C-band is the 3.7–3.98 GHz mid-band 5G frequency that Verizon and AT&T paid $80B+ for in 2021. It's the most consequential 5G deployment in the US — fast and reasonably wide-reaching.

C-band refers to the 3.7–3.98 GHz mid-band 5G frequency range. It's the spectrum Verizon and AT&T paid more than $80 billion combined for in the FCC's Auction 107 in 2021. C-band is the technical reason the US 5G experience improved dramatically between 2022 and 2024 — before C-band, Verizon's 5G was largely the slow low-band variety; after, the 5G-on-the-icon experience started actually being fast.

How C-band performs

Speeds in real-world conditions: 200–700 Mbps download in good coverage, with 100–300 Mbps consistent at the cell edge. Reach: about a mile from the tower in line-of-sight, less through buildings. C-band penetrates indoors better than mmWave but worse than low-band — concrete buildings often see significant signal loss; wood-frame homes barely notice.

Where C-band is deployed

Verizon began turning on C-band in early 2022 and has expanded coverage to most major US metros and many smaller cities by 2026. AT&T deployed slower but is now in similar shape. T-Mobile chose to skip C-band auctions because they already had 2.5 GHz mid-band (n41) from the Sprint merger; their 5G UC label refers to that band rather than C-band.
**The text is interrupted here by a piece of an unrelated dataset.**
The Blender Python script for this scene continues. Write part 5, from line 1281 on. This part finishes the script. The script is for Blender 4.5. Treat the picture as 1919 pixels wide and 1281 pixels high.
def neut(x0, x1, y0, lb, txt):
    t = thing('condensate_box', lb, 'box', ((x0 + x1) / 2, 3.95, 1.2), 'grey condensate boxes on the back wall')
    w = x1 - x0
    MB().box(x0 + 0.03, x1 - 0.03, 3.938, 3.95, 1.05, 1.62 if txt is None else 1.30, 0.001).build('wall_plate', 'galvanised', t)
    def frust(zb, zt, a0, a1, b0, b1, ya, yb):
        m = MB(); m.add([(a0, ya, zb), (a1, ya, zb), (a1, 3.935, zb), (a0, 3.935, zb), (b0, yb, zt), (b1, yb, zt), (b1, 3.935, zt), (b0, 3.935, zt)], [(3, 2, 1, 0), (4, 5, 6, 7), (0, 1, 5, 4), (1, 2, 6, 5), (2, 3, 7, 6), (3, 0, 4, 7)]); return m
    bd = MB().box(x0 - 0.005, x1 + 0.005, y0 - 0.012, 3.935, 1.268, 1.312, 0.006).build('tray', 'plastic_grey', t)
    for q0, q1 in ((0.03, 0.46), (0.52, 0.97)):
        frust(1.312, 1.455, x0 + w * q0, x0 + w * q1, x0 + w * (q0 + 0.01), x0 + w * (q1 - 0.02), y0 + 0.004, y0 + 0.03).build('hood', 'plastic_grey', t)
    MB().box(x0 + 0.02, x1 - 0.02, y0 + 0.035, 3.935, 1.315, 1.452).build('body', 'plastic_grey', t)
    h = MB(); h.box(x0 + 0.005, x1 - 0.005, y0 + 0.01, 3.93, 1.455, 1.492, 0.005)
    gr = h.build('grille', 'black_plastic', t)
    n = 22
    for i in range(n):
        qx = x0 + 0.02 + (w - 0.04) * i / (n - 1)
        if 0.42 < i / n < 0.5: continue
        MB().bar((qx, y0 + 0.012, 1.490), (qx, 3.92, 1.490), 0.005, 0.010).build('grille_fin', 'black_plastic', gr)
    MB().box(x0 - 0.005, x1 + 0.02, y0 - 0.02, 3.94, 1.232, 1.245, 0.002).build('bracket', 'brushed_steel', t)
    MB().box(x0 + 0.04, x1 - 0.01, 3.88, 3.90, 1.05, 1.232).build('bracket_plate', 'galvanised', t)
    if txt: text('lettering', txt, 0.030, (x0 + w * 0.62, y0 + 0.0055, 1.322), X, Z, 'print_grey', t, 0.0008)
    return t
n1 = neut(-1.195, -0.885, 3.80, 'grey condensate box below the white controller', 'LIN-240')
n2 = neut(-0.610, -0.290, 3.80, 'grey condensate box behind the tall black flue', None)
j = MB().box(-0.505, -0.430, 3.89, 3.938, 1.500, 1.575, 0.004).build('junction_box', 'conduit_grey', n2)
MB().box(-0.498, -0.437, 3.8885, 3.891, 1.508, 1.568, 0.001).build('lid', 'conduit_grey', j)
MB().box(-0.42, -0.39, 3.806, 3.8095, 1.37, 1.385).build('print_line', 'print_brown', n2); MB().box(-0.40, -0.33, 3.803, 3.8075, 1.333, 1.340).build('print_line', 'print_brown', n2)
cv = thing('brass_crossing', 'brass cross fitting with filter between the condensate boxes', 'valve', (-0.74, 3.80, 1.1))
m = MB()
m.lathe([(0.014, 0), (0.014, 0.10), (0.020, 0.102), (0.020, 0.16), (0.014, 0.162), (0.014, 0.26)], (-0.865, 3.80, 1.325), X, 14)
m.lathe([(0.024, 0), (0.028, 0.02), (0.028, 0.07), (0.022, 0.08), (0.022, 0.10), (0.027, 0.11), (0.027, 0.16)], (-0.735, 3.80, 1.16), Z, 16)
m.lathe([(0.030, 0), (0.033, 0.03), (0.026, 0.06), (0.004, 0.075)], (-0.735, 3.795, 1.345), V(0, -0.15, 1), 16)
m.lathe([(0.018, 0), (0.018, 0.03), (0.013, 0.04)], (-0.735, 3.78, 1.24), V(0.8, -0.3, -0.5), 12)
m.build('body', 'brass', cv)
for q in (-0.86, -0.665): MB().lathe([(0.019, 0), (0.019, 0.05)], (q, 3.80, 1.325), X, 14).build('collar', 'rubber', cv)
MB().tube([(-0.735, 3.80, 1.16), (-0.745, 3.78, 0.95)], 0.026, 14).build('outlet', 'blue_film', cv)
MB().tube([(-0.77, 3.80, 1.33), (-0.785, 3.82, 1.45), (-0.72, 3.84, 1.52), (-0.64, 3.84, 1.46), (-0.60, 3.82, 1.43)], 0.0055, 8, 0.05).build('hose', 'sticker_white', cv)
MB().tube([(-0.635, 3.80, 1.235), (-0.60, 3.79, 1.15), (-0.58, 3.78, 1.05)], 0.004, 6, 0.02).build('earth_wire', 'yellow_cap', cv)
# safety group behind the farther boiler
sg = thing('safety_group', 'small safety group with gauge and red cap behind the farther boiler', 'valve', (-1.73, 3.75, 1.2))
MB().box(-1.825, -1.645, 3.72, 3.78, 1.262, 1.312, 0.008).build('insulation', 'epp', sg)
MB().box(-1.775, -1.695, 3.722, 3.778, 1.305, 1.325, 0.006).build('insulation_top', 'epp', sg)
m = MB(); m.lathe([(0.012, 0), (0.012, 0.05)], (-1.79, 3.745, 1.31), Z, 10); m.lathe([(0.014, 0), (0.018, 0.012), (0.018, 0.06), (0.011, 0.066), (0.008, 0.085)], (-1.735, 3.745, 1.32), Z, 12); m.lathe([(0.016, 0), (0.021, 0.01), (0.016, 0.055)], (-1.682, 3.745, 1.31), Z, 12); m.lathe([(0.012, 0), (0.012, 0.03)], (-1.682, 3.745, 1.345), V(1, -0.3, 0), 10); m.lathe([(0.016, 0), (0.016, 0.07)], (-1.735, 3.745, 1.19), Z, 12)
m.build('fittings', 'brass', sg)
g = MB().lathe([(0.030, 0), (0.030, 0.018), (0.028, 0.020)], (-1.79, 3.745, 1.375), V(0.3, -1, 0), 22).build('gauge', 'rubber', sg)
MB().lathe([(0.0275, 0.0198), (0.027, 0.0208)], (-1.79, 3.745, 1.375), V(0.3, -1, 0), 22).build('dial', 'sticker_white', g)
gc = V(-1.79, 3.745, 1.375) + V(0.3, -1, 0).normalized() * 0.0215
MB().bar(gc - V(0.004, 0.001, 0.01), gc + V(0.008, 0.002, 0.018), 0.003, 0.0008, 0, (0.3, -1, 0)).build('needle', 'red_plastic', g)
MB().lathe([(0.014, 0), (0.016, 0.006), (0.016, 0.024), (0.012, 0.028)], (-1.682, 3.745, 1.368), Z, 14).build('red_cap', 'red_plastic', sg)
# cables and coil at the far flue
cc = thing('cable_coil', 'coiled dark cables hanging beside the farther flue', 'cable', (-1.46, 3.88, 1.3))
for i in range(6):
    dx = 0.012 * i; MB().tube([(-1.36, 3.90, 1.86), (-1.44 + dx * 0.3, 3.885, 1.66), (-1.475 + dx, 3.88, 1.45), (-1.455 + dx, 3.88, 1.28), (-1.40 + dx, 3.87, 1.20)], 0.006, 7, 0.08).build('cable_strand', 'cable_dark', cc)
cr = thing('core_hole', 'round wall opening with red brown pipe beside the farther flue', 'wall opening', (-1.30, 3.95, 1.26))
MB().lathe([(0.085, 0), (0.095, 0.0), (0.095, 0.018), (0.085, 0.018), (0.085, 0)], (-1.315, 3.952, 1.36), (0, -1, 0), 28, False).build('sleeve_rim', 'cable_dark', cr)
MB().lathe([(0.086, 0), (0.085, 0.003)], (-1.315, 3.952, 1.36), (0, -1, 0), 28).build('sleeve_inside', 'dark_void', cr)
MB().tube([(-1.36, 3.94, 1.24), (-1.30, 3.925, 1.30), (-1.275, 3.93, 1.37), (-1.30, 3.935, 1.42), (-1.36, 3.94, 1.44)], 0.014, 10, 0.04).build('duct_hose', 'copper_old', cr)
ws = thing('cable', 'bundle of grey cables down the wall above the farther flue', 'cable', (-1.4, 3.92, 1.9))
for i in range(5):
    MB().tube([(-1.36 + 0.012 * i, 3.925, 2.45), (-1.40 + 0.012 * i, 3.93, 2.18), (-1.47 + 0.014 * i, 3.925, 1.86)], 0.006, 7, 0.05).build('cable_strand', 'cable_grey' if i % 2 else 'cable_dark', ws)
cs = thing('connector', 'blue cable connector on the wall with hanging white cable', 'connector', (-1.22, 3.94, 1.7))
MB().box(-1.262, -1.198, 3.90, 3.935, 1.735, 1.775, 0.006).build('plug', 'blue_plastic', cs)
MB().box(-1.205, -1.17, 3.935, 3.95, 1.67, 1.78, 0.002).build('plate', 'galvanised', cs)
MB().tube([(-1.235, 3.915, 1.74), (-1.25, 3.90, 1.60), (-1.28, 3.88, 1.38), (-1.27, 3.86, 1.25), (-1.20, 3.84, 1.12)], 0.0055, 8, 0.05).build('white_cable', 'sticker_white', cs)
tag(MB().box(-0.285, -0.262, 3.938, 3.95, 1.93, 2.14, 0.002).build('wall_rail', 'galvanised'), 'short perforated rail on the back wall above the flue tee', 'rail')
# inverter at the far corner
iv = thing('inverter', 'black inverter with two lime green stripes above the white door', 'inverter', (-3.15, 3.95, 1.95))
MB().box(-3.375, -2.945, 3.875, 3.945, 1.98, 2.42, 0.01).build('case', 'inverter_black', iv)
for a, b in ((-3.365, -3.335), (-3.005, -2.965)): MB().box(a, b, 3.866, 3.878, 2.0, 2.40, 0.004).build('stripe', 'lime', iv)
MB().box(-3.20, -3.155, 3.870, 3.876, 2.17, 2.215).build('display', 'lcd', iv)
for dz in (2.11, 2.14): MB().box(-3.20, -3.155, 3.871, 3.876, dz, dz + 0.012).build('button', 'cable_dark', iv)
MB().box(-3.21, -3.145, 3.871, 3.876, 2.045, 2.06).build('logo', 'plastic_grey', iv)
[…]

Why it matters for plan choice

If you're shopping for a Verizon-network plan (Verizon postpaid, Visible, Spectrum Mobile, Xfinity Mobile, Cox Mobile), the question of "do you get C-band coverage at your address" determines whether you get fast-5G or slow-5G. Coverage maps from those carriers show C-band as a separate overlay. Some MVNOs deprioritize C-band traffic during congestion more aggressively than postpaid Verizon — read the fine print if you're a stadium-goer.